Review: Solid

Written, directed by and starring Iwasa Hiroki, two guys are trying to have sex, but the earthquakes keep coming back, interfering with their intimate moment. Too scared to fall asleep, they stay up all night to share their earthquake memories. Also starring Naoichi Asahina.

Iwasa Hiroki had a fantastic concept here, the amount of long weekend stories with straight couples is innumerable, so it’s refreshing to see one in a queer context. Unfortunately, the finished product can’t live up to expectations. As with any short film, you only have a brief amount of time to introduce and connect with your characters, so they have to be strong right out of the gate and these simply aren’t. The frustrating element is that while there is value in making a short surrounding gay sex which is only gradually appearing more in the media, there’s little else to it. Diving straight into that physicality and it taking over such a big portion of the story, leaves too little space to build personalities and emotion.

A large obstacle is the style of direction, it has a penchant for unusual and overly close angles, especially given the tight quarters of the location which leave barely any breathing space. It creates a clumsy or awkward feeling, struggling to build up a more romantic or sexual atmosphere. It’s hindered also by the palette, it’s missing out on colour and a more striking impression. It plays with a mundane, everyday arena and while that can work for a more earnest story, here it needed something to bring through the sensuality and affection. Choosing such a restricted space, is already adding a big challenge and sadly, it just constricts the film far too much, throwing the scenes in your face rather than allowing them to build and establish themselves.

All of that means there’s a lot of pressure on the lead actors, Iwasa Hiroki and Naoichi Asahina and sadly, their performances can’t elevate the film.
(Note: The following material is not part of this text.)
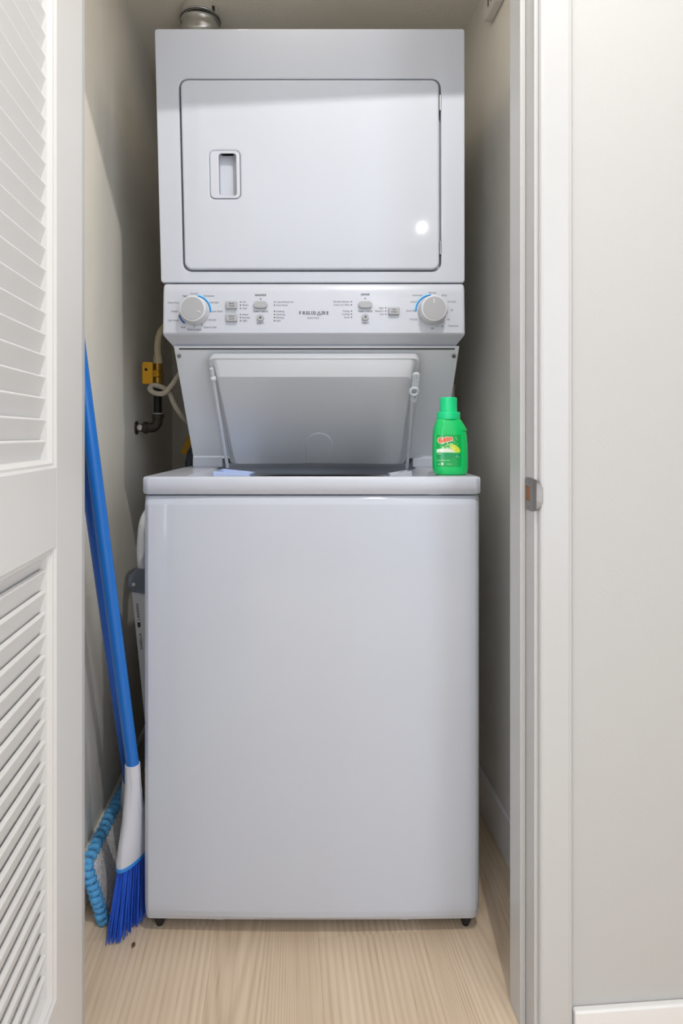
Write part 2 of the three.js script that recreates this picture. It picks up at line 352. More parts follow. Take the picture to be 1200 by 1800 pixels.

With that minimal time to create larger personalities for them, they’re hard to sympathise and connect with. It also doesn’t feel like there’s a tangible chemistry between the two. The interaction between them comes across fairly forced or transactional, it’s lacking a natural or emotive atmosphere. It doesn’t hit the notes for a sincere relationship or a steamy weekend, it lands somewhere in the middle, which lacks a strong impression.

Solid had a great idea to take an intimate weekend, following emotional memories but the style and acting can’t fulfil its potential. It feels like Iwasa Hiroki gave himself too much of a challenge, working in a very restricted environment, leaving the direction and cinematography feeling awkward or clumsy, lacking in atmosphere or sympathy to build the impact it called for.